The two Australians followed. Melbourne versus Sydney. Ben Shewry reunited raw shrimp with their deep blue roe in an excellent shitake dashi that was littered with chamomile leaves and wasabi flowers. Mark Best used Conami Aoki’s long, wooden tray to deliver a deconstruction of egg, mushroom, and seaweed that delightfully included some koji from the sake brewery we had visited two days earlier. If there was a winner, maybe it was Melbourne – but only as I had been roped into spending most of the day shelling Shewry's prawns and picking individual petals of chamomile.

"No soup, please!" was Nilsson's witty take on being given a cloth to plate on. His different preparations of mushroom with some vinegar Chantilly seemed straight out of the kaiseki drawing book. This was, arguably, the most aesthetically Japanese of all the dishes. For David Chang and Matt Rudofker (Momofuku Ssam Bar), Mayumi Miyawaki had constructed a bowl lined with deep, sharp ridges that could prove challenging to work with. But they responded very cleverly: the dish arrived with some hamachi sashimi resting on its rim, tataki hidden underneath, and a single kabu, sitting in the middle. Another smaller vessel held tasty, complex stock, to be poured only after the diner had done their part: the bowl also served as a rough and ready mortar with which to grate the turnip.

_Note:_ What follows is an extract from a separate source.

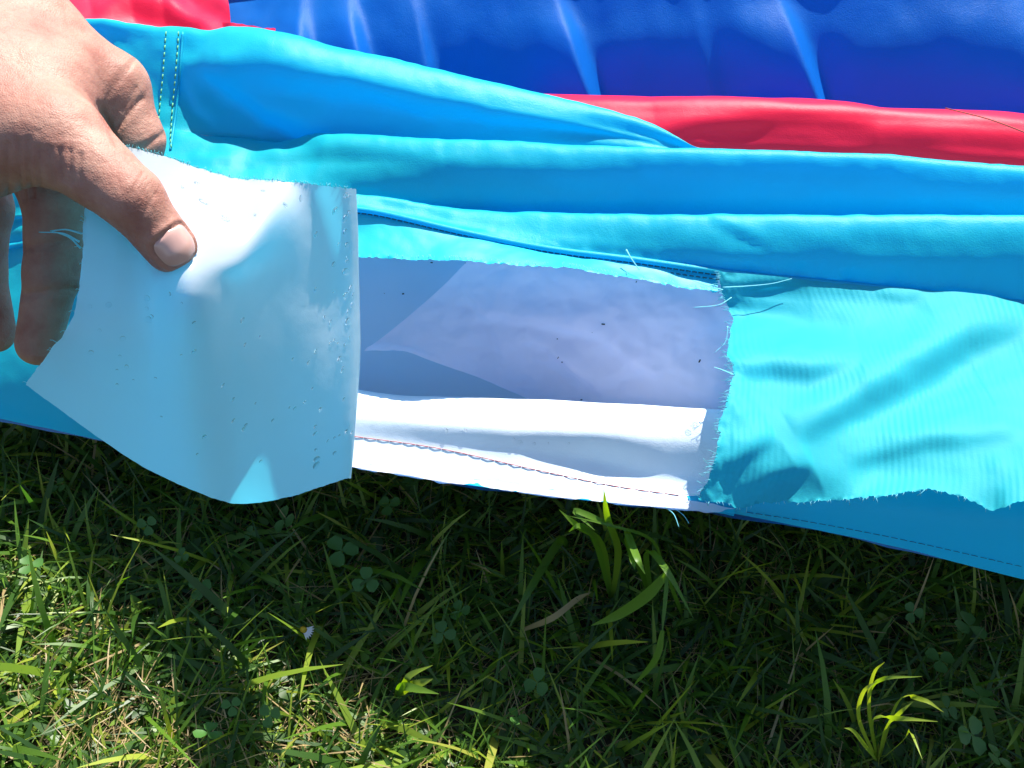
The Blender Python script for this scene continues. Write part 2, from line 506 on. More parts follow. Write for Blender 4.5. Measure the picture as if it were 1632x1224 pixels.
# --- the long cyan wall in three folds (one cloth)
R13 = ((-250, 400, .585), (0, 395, .58), (250, 340, .527), (420, 334, .525), (570, 325, .535), (700, 358, .52), (820, 384, .51),
       (900, 398, .503), (1000, 408, .497), (1145, 430, .488), (1400, 455, .472), (1632, 480, .455), (1900, 505, .44))
cy_rails = [
    Hd((-250, .80, .2), (300, .72, .24), (1110, .63, .2), (1900, .6, .18)),
    V((-250, 15, .74), (0, 24, .71), (145, 28, .69), (250, 44, .672), (420, 48, .658), (600, 88, .646), (750, 123, .634), (900, 158, .621), (1050, 203, .598), (1110, 240, .585), (1300, 256, .578), (1632, 290, .55), (1900, 315, .54), sm=1.0),
    V((-250, 60, .72), (0, 65, .69), (145, 75, .67), (250, 88, .650), (310, 90, .636), (420, 90, .622), (600, 130, .612), (750, 162, .604), (900, 190, .598), (1050, 221, .588), (1110, 248, .58), (1300, 262, .573), (1632, 295, .545), (1900, 320, .535)),
    V((-250, 120, .70), (0, 130, .665), (145, 140, .645), (250, 145, .626), (320, 148, .619), (420, 150, .618), (600, 175, .609), (750, 195, .602), (900, 208, .596), (1050, 228, .584), (1110, 252, .577), (1300, 266, .571), (1632, 300, .543), (1900, 325, .533)),
    V((-250, 190, .68), (0, 200, .642), (145, 195, .625), (250, 190, .606), (330, 205, .603), (420, 212, .606), (600, 222, .60), (820, 226, .594), (1050, 240, .578), (1110, 256, .574), (1300, 272, .568), (1632, 305, .541), (1900, 330, .531)),
    V((-250, 205, .67), (0, 215, .635), (145, 210, .617), (250, 206, .598), (330, 210, .600), (420, 216, .602), (520, 228, .601), (600, 242, .598), (820, 252, .592), (1145, 278, .572), (1632, 310, .54), (1900, 335, .53)),
    V((-250, 230, .66), (0, 235, .625), (145, 225, .61), (250, 222, .590), (330, 218, .594), (420, 217, .597), (570, 218, .588), (820, 222, .575), (1145, 238, .553), (1400, 246, .538), (1632, 268, .523), (1900, 290, .515)),
    V((-250, 280, .63), (0, 280, .61), (250, 255, .572), (420, 252, .572), (570, 258, .566), (820, 265, .555), (1145, 275, .538), (1400, 285, .525), (1632, 305, .51), (1900, 325, .50)),
    V((-250, 340, .61), (0, 340, .595), (250, 300, .548), (420, 296, .55), (570, 300, .556), (700, 325, .55), (820, 330, .546), (1145, 338, .53), (1632, 342, .505), (1900, 345, .495)),
    V((-250, 350, .605), (0, 350, .592), (250, 310, .543), (420, 306, .545), (570, 308, .552), (700, 345, .548), (820, 352, .545), (1145, 362, .529), (1632, 368, .504), (1900, 370, .494)),
    V((-250, 360, .60), (0, 355, .595), (250, 318, .54), (420, 314, .535), (570, 303, .548), (700, 333, .54), (820, 338, .535), (1145, 343, .515), (1632, 345, .49), (1900, 348, .48)),
    V((-250, 380, .59), (0, 375, .585), (250, 330, .53), (420, 325, .527), (570, 318, .54), (700, 350, .528), (820, 372, .517), (1145, 395, .495), (1632, 412, .468), (1900, 420, .458)),
    V(*R13)]
def cy_disp(G, px, py):
    d = 0.0022 * gnoise(G, (5, 22, 22), 3)
    left = sstep(px, 620, 300)
    d += 0.003 * left * gnoise(G, 26, 3)
    d += step_line(px, py, [(300, 100), (360, 140), (420, 185), (520, 218)], .007, 16)
    d += step_line(px, py, [(285, 120), (310, 170), (345, 200)], .003, 9)
    d += step_line(px, py, [(350, 262), (420, 245), (520, 240), (700, 250)], .003, 10)
    d += step_line(px, py, [(560, 300), (640, 322), (720, 336)], .002, 8)
    d += 0.0005 * gnoise(G, (70, 70, 70), 3)
    rc = random.Random(5)
    for _ in range(26):
        x0 = rc.uniform(300, 1620); y0 = 60 + rc.random() * 380; l = rc.uniform(40, 130); an = rc.uniform(-.35, .55)
        d += step_line(px, py, [(x0, y0), (x0 + l * .5, y0 + l * .5 * an + rc.uniform(-5, 5)), (x0 + l, y0 + l * an)], rc.uniform(-.0011, .0011), rc.uniform(4, 9))
    # puckers along the lower seam
    r_ = np.linspace(0, 1, G.shape[0])[:, None]
    d += sstep(r_, .93, 1.0) * 0.0011 * gnoise(G, (130, 15, 15), 2)
    return d
cy_G = loft(cy_rails, 420, 7, 2.0, cy_disp)
WALL = part("cyan_wall", cy_G, M_cyan, "long cyan side wall slumped into three horizontal folds")

def stitches(curve, seg, gap, r, bag):
    L = np.concatenate([[0], np.cumsum(np.linalg.norm(np.diff(curve, axis=0), axis=1))])
    s = 0
    while s + seg < L[-1]:
        q = np.array([[np.interp(s + f * seg, L, curve[:, k]) for k in range(3)] for f in (0, .5, 1)])
        q[1] += np.array([0, -.0002, .0004])
        bag.add(*tube(q, r, 4)); s += seg + gap

def on_grid(G, x, y):
    """nearest point of a cloth grid to the place (x, y) of the photograph, visible side"""
    px, py = project(G)
    k = np.argmin((px - x) ** 2 + (py - y) ** 2 + 1e3 * np.linalg.norm(G - CAM, axis=2))
    return np.unravel_index(k, px.shape)

def surf_line(G, pts, n, lift):
    N = grid_normals(G); out = []
    pl = bezier([(x, y, 0) for x, y in pts], n)
    for x, y, _ in pl:
        i, j = on_grid(G, x, y)
        # refine along the ray: keep the pixel place, take the depth of the nearest grid point
        d = (G[i, j] - CAM) @ FWD
        out.append(atD(np.array(x), np.array(y), np.array(d)) + N[i, j] * lift)
    return np.array(out)

# upright double-stitched seam at the left
for dx in (0, 20):
    b = Bag()
    c = surf_line(cy_G, [(266 + dx, 52), (262 + dx, 110), (256 + dx, 170), (253 + dx, 215), (258 + dx * .8, 238)], 40, .0012)
    c = np.array([gsmooth(c[:, k], 2) for k in range(3)]).T
    stitches(c, .0035, .0016, .00045, b)
    bag_part(b, "stitching", M_thread_yellow, WALL, "stuff")
b = Bag()
c = surf_line(cy_G, [(292, 52), (288, 110), (282, 170), (276, 215), (272, 240)], 40, .0008)
c = np.array([gsmooth(c[:, k], 2) for k in range(3)]).T
b.add(*tube(c, .0009, 6)); bag_part(b, "seam_fold", M_cyan, WALL)

# piping and stitches along the lower seam of the wall
sc = sample_rail(V(*R13), 300, 2)
b = Bag(); b.add(*tube(sc + np.array([0, -.0015, -.0005]), .0021, 8)); bag_part(b, "seam_piping", M_cyan, WALL)
b = Bag(); stitches(sc[60:] + np.array([0, -.0030, -.0026]), .0030, .0012, .0006, b); bag_part(b, "stitching", M_thread_dark, WALL, "stuff")
b = Bag(); stitches(sc[160:] + np.array([0, -.0052, -.0045]), .0028, .0016, .0005, b); bag_part(b, "stitching", M_thread_dark, WALL, "stuff")

# --- strip of torn panel left under the seam
def ragged(n, amp, s=1.0):
    r = rng.normal(size=n); return gsmooth(r, s) * amp + rng.normal(size=n) * amp * 0.25
st_G = loft([V(*[p for p in R13 if p[0] >= 420 and p[0] <= 1145], sm=1),
             V((420, 368, .515), (570, 362, .52), (720, 385, .503), (900, 408, .491), (1010, 424, .487), (1145, 445, .482)),
             V((420, 402, .505), (570, 403, .50), (720, 408, .488), (900, 419, .480), (1010, 437, .478), (1145, 458, .474))], 260, 10, 1,
            lambda G, px, py: 0.0015 * gnoise(G, 30, 3))
st_G[-1] += np.stack([np.zeros(260), ragged(260, .0006), ragged(260, .0008)], 1)
part("torn_strip", st_G + np.array([0, -.001, -.003]), M_cyan_strip, "narrow torn strip of cyan cloth hanging under the seam")

# --- inside of the torn opening
lin1 = loft([V((280, 375, .56), (540, 385, .545), (1400, 405, .512)), V((280, 445, .542), (540, 450, .528), (1400, 475, .492)),
             V((280, 535, .518), (540, 540, .508), (1400, 565, .472)),
             V((280, 640, .496), (540, 640, .488), (1400, 640, .452)), Hd((280, .48, .08), (540, .47, .08), (1400, .44, .09))], 150, 14, 1,
            lambda G, px, py: .004 * gnoise(G, 13, 3) - .004)
part("inner_lining", lin1, M_lining_shade, "white inner layer tinted blue for shade, behind the lavender-tinted lining sheet")
def lin_disp(G, px, py):
    d = 0.0034 * gnoise(G, 24, 4) + 0.0011 * gnoise(G, (60, 90, 90), 3)
    d += step_line(px, py, [(700, 520), (800, 505), (950, 540), (1060, 620)], .0030, 7)
    d += step_line(px, py, [(740, 470), (780, 520), (800, 580)], .0022, 5)
    d += step_line(px, py, [(820, 540), (870, 560), (960, 630)], .0032, 5)
    d += step_line(px, py, [(840, 560), (900, 600), (930, 625)], .0016, 4)
    d += step_line(px, py, [(730, 440), (745, 480), (775, 510)], .0014, 4)
    d += step_line(px, py, [(1000, 440), (1012, 520), (1000, 600)], .0018, 9)
    return d
lin2 = loft([V((765, 395, .518), (900, 398, .512), (1230, 412, .494)),
             V((712, 450, .505), (900, 460, .495), (1230, 480, .472)),
             V((650, 505, .490), (900, 520, .478), (1230, 550, .458)),
             V((600, 545, .478), (700, 552, .474), (900, 590, .463), (1230, 610, .445)),
             V((580, 560, .470), (650, 562, .468), (760, 601, .460), (850, 640, .452), (1000, 668, .442), (1230, 690, .428), sm=.6),
             ], 150, 14, .6, lin_disp)
LIN = part("inner_lining", lin2, M_lining, "white inner lining sheet, tinted lavender for bounced light, seen through the torn opening")
# soil flecks lying on the lining
b = Bag()
for x, y in ((686, 418), (732, 410), (788, 417), (960, 517), (943, 529), (890, 540), (895, 575), (888, 570), (926, 638), (1060, 650), (1115, 575), (610, 470), (645, 470), (700, 485), (1015, 447)):
    G_ = lin2 if x > 720 else lin1
    i, j = on_grid(G_, x, y); n = grid_normals(G_)[i, j]
    p = G_[i, j] + n * .0006; q = np.array([rng.normal(), rng.normal(), rng.normal()]) * .0005
    b.add(*tube([p - q, p, p + q * 1.1], (.0002 + .0003 * rng.random()), 5))
bag_part(b, "soil_flecks", M_fleck, LIN, "stuff")

def j_disp(G, px, py): return 0.0008 * gnoise(G, 18, 2)
j_G = loft([Hd((300, .50, .10), (540, .475, .11), (1170, .425, .15), (1300, .41, .15)),
            V((300, 596, .474), (540, 616, .452), (640, 630, .445), (820, 636, .425), (1000, 644, .41), (1170, 656, .394), (1300, 670, .382)),
            V((300, 632, .452), (540, 655, .430), (820, 680, .40), (1170, 702, .372), (1300, 715, .362)),
            V((300, 675, .436), (540, 700, .414), (820, 722, .388), (950, 740, .378), (1050, 760, .3635), (1120, 772, .357), (1170, 776, .355), (1300, 790, .347)),
            V((300, 700, .427), (540, 732, .40), (700, 757, .382), (900, 783, .362), (1110, 803, .344), (1170, 810, .340), (1300, 822, .337))], 400, 14, 1, j_disp)
INB = part("inner_bottom", j_G, M_white, "sunlit white inside of the bottom panel in the torn opening")
b = Bag()
c = surf_line(j_G, [(560, 695), (700, 715), (850, 748), (980, 775), (1085, 790)], 60, .0002)
stitches(c, .0090, .0004, .0003, b); bag_part(b, "stitching", M_thread_red, INB, "stuff")
hem = loft([V((540, 731, .3985), (700, 756, .3805), (900, 782, .3605), (1110, 802, .3425), (1170, 809, .3385)),
            V((540, 741, .393), (600, 752, .385), (640, 756, .381), (700, 767, .3735), (800, 780, .364), (900, 793, .3545), (1000, 803, .3455), (1110, 812, .337), (1170, 820, .333)),
            Hd((540, .42, .125), (1170, .37, .16))], 160, 5, .5, lambda G, px, py: .0018 * gnoise(G, 60, 3))
part("hem_edge", hem, M_cyan)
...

Kondo Takahiko found inspiration in a story about how sunflowers helped heal the soil after the disaster at Fukushima months before. He used Jerusalem artichoke (both plants are of the same species), transforming the tuber’s skins to resemble bark, and encasing shellfish between two pieces of it.

A delivery of disappointing ducks led to a last-minute menu change for Sean Brock, who, having to settle for pork instead, named his course "If Pigs Had Wings." René Redzepi rounded off the meal with "Saké Saké," a deliciously cheeky jeu de mots comprising milk crisps, yuzu, sake and sake ice cream, but only after a last-second crisis caused by the freezers automatically switching into a defrost cycle. ?

Collect the world’s best chefs, find them some great ingredients, and give them a few days to work. It sounds like a simple recipe for success. However, rarely with these things are the results as enjoyable or transcendent as they should be. This dinner was an exception. How often does one get the chance to spend a week somewhere like this, somewhere that they’ve never before been and likely will never return, and get to experience all of it with good friends from different corners of the world? Hardly ever. That's Raw.